--- begin MATERIAL ---

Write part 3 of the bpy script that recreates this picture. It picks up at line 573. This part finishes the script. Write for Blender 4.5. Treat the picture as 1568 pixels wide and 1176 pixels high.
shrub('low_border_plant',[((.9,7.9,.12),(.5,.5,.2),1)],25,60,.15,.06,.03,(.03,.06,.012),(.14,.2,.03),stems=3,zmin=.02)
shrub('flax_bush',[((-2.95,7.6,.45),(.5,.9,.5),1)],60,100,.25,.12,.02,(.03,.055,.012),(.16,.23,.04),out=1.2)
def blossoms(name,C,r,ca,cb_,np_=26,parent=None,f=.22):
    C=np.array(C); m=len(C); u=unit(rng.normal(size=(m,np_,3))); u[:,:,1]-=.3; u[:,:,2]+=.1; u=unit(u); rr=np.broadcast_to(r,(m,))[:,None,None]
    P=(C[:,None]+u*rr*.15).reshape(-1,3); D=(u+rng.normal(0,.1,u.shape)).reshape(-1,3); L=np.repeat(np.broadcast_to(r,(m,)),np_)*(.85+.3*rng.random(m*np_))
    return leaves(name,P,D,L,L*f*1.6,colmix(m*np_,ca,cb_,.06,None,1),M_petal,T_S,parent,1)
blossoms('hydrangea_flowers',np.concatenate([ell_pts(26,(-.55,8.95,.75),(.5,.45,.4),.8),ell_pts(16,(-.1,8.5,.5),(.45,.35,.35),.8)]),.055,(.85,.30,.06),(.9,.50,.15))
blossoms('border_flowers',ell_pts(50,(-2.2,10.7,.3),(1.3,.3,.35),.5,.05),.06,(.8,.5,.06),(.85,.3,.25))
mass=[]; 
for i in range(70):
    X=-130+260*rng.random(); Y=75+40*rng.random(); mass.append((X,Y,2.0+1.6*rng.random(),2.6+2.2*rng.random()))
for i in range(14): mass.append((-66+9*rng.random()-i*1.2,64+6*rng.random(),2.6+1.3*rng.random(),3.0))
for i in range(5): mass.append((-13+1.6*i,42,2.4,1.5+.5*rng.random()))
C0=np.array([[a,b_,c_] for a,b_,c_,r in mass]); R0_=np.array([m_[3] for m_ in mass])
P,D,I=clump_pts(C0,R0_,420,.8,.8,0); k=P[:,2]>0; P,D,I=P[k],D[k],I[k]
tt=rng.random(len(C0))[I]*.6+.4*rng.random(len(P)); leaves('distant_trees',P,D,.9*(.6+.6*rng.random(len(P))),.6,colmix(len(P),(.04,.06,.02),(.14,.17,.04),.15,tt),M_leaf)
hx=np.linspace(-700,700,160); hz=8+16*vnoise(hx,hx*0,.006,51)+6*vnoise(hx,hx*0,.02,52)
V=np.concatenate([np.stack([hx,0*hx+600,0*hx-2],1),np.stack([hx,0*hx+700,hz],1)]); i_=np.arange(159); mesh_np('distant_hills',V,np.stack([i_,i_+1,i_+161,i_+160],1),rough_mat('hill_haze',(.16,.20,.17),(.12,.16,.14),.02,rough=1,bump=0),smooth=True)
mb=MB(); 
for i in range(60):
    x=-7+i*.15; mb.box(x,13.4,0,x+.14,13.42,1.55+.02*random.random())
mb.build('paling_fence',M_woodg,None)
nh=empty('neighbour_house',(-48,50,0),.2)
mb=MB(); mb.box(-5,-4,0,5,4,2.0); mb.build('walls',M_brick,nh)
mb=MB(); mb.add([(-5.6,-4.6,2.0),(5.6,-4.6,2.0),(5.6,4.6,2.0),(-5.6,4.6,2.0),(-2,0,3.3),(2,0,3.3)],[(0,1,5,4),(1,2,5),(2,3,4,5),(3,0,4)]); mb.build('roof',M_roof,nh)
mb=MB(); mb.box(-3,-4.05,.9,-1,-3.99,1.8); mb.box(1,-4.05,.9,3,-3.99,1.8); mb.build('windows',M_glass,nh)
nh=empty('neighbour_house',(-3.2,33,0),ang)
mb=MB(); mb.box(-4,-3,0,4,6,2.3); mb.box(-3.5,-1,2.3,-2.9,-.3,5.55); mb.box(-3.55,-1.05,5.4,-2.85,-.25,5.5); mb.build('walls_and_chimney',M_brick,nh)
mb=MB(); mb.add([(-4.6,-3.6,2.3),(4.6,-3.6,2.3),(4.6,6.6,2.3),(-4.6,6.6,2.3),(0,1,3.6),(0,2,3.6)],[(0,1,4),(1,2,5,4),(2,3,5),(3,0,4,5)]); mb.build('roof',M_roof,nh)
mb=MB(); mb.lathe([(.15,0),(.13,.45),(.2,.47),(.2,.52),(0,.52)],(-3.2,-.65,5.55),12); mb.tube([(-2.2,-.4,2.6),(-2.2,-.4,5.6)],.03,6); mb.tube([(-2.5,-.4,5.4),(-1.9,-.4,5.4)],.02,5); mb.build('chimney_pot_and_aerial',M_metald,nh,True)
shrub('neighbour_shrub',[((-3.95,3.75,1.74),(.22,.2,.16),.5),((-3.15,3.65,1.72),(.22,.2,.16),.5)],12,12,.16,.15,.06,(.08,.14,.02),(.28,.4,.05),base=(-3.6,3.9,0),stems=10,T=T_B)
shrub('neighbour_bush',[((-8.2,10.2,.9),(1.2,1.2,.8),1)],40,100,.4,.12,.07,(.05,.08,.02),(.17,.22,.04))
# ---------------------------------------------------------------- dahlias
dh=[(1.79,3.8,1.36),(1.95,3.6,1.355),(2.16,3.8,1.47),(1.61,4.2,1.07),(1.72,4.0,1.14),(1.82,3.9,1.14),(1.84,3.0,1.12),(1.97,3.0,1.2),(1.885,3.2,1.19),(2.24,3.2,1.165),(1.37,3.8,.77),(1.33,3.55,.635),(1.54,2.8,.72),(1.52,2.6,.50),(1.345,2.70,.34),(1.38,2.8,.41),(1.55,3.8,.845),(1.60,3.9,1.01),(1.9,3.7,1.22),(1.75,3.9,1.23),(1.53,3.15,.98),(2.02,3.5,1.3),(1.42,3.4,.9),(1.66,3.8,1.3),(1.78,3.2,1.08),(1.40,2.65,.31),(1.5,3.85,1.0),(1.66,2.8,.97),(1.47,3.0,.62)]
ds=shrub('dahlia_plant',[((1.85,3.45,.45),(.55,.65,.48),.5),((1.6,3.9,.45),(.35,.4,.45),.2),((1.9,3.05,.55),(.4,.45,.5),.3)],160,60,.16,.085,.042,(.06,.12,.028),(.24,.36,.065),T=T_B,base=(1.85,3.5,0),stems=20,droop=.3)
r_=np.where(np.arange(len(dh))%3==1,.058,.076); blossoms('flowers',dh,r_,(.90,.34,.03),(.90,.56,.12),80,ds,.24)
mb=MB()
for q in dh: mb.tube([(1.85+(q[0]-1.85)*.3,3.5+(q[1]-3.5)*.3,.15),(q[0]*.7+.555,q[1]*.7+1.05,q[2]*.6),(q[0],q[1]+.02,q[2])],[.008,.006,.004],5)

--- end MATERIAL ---

## BRIEF:
Could you quote the material above in full, exactly as it stands?

## COMPLETE RESPONSE:
Write part 3 of the bpy script that recreates this picture. It picks up at line 573. This part finishes the script. Write for Blender 4.5. Treat the picture as 1568 pixels wide and 1176 pixels high.
shrub('low_border_plant',[((.9,7.9,.12),(.5,.5,.2),1)],25,60,.15,.06,.03,(.03,.06,.012),(.14,.2,.03),stems=3,zmin=.02)
shrub('flax_bush',[((-2.95,7.6,.45),(.5,.9,.5),1)],60,100,.25,.12,.02,(.03,.055,.012),(.16,.23,.04),out=1.2)
def blossoms(name,C,r,ca,cb_,np_=26,parent=None,f=.22):
    C=np.array(C); m=len(C); u=unit(rng.normal(size=(m,np_,3))); u[:,:,1]-=.3; u[:,:,2]+=.1; u=unit(u); rr=np.broadcast_to(r,(m,))[:,None,None]
    P=(C[:,None]+u*rr*.15).reshape(-1,3); D=(u+rng.normal(0,.1,u.shape)).reshape(-1,3); L=np.repeat(np.broadcast_to(r,(m,)),np_)*(.85+.3*rng.random(m*np_))
    return leaves(name,P,D,L,L*f*1.6,colmix(m*np_,ca,cb_,.06,None,1),M_petal,T_S,parent,1)
blossoms('hydrangea_flowers',np.concatenate([ell_pts(26,(-.55,8.95,.75),(.5,.45,.4),.8),ell_pts(16,(-.1,8.5,.5),(.45,.35,.35),.8)]),.055,(.85,.30,.06),(.9,.50,.15))
blossoms('border_flowers',ell_pts(50,(-2.2,10.7,.3),(1.3,.3,.35),.5,.05),.06,(.8,.5,.06),(.85,.3,.25))
mass=[]; 
for i in range(70):
    X=-130+260*rng.random(); Y=75+40*rng.random(); mass.append((X,Y,2.0+1.6*rng.random(),2.6+2.2*rng.random()))
for i in range(14): mass.append((-66+9*rng.random()-i*1.2,64+6*rng.random(),2.6+1.3*rng.random(),3.0))
for i in range(5): mass.append((-13+1.6*i,42,2.4,1.5+.5*rng.random()))
C0=np.array([[a,b_,c_] for a,b_,c_,r in mass]); R0_=np.array([m_[3] for m_ in mass])
P,D,I=clump_pts(C0,R0_,420,.8,.8,0); k=P[:,2]>0; P,D,I=P[k],D[k],I[k]
tt=rng.random(len(C0))[I]*.6+.4*rng.random(len(P)); leaves('distant_trees',P,D,.9*(.6+.6*rng.random(len(P))),.6,colmix(len(P),(.04,.06,.02),(.14,.17,.04),.15,tt),M_leaf)
hx=np.linspace(-700,700,160); hz=8+16*vnoise(hx,hx*0,.006,51)+6*vnoise(hx,hx*0,.02,52)
V=np.concatenate([np.stack([hx,0*hx+600,0*hx-2],1),np.stack([hx,0*hx+700,hz],1)]); i_=np.arange(159); mesh_np('distant_hills',V,np.stack([i_,i_+1,i_+161,i_+160],1),rough_mat('hill_haze',(.16,.20,.17),(.12,.16,.14),.02,rough=1,bump=0),smooth=True)
mb=MB(); 
for i in range(60):
    x=-7+i*.15; mb.box(x,13.4,0,x+.14,13.42,1.55+.02*random.random())
mb.build('paling_fence',M_woodg,None)
nh=empty('neighbour_house',(-48,50,0),.2)
mb=MB(); mb.box(-5,-4,0,5,4,2.0); mb.build('walls',M_brick,nh)
mb=MB(); mb.add([(-5.6,-4.6,2.0),(5.6,-4.6,2.0),(5.6,4.6,2.0),(-5.6,4.6,2.0),(-2,0,3.3),(2,0,3.3)],[(0,1,5,4),(1,2,5),(2,3,4,5),(3,0,4)]); mb.build('roof',M_roof,nh)
mb=MB(); mb.box(-3,-4.05,.9,-1,-3.99,1.8); mb.box(1,-4.05,.9,3,-3.99,1.8); mb.build('windows',M_glass,nh)
nh=empty('neighbour_house',(-3.2,33,0),ang)
mb=MB(); mb.box(-4,-3,0,4,6,2.3); mb.box(-3.5,-1,2.3,-2.9,-.3,5.55); mb.box(-3.55,-1.05,5.4,-2.85,-.25,5.5); mb.build('walls_and_chimney',M_brick,nh)
mb=MB(); mb.add([(-4.6,-3.6,2.3),(4.6,-3.6,2.3),(4.6,6.6,2.3),(-4.6,6.6,2.3),(0,1,3.6),(0,2,3.6)],[(0,1,4),(1,2,5,4),(2,3,5),(3,0,4,5)]); mb.build('roof',M_roof,nh)
mb=MB(); mb.lathe([(.15,0),(.13,.45),(.2,.47),(.2,.52),(0,.52)],(-3.2,-.65,5.55),12); mb.tube([(-2.2,-.4,2.6),(-2.2,-.4,5.6)],.03,6); mb.tube([(-2.5,-.4,5.4),(-1.9,-.4,5.4)],.02,5); mb.build('chimney_pot_and_aerial',M_metald,nh,True)
shrub('neighbour_shrub',[((-3.95,3.75,1.74),(.22,.2,.16),.5),((-3.15,3.65,1.72),(.22,.2,.16),.5)],12,12,.16,.15,.06,(.08,.14,.02),(.28,.4,.05),base=(-3.6,3.9,0),stems=10,T=T_B)
shrub('neighbour_bush',[((-8.2,10.2,.9),(1.2,1.2,.8),1)],40,100,.4,.12,.07,(.05,.08,.02),(.17,.22,.04))
# ---------------------------------------------------------------- dahlias
dh=[(1.79,3.8,1.36),(1.95,3.6,1.355),(2.16,3.8,1.47),(1.61,4.2,1.07),(1.72,4.0,1.14),(1.82,3.9,1.14),(1.84,3.0,1.12),(1.97,3.0,1.2),(1.885,3.2,1.19),(2.24,3.2,1.165),(1.37,3.8,.77),(1.33,3.55,.635),(1.54,2.8,.72),(1.52,2.6,.50),(1.345,2.70,.34),(1.38,2.8,.41),(1.55,3.8,.845),(1.60,3.9,1.01),(1.9,3.7,1.22),(1.75,3.9,1.23),(1.53,3.15,.98),(2.02,3.5,1.3),(1.42,3.4,.9),(1.66,3.8,1.3),(1.78,3.2,1.08),(1.40,2.65,.31),(1.5,3.85,1.0),(1.66,2.8,.97),(1.47,3.0,.62)]
ds=shrub('dahlia_plant',[((1.85,3.45,.45),(.55,.65,.48),.5),((1.6,3.9,.45),(.35,.4,.45),.2),((1.9,3.05,.55),(.4,.45,.5),.3)],160,60,.16,.085,.042,(.06,.12,.028),(.24,.36,.065),T=T_B,base=(1.85,3.5,0),stems=20,droop=.3)
r_=np.where(np.arange(len(dh))%3==1,.058,.076); blossoms('flowers',dh,r_,(.90,.34,.03),(.90,.56,.12),80,ds,.24)
mb=MB()
for q in dh: mb.tube([(1.85+(q[0]-1.85)*.3,3.5+(q[1]-3.5)*.3,.15),(q[0]*.7+.555,q[1]*.7+1.05,q[2]*.6),(q[0],q[1]+.02,q[2])],[.008,.006,.004],5)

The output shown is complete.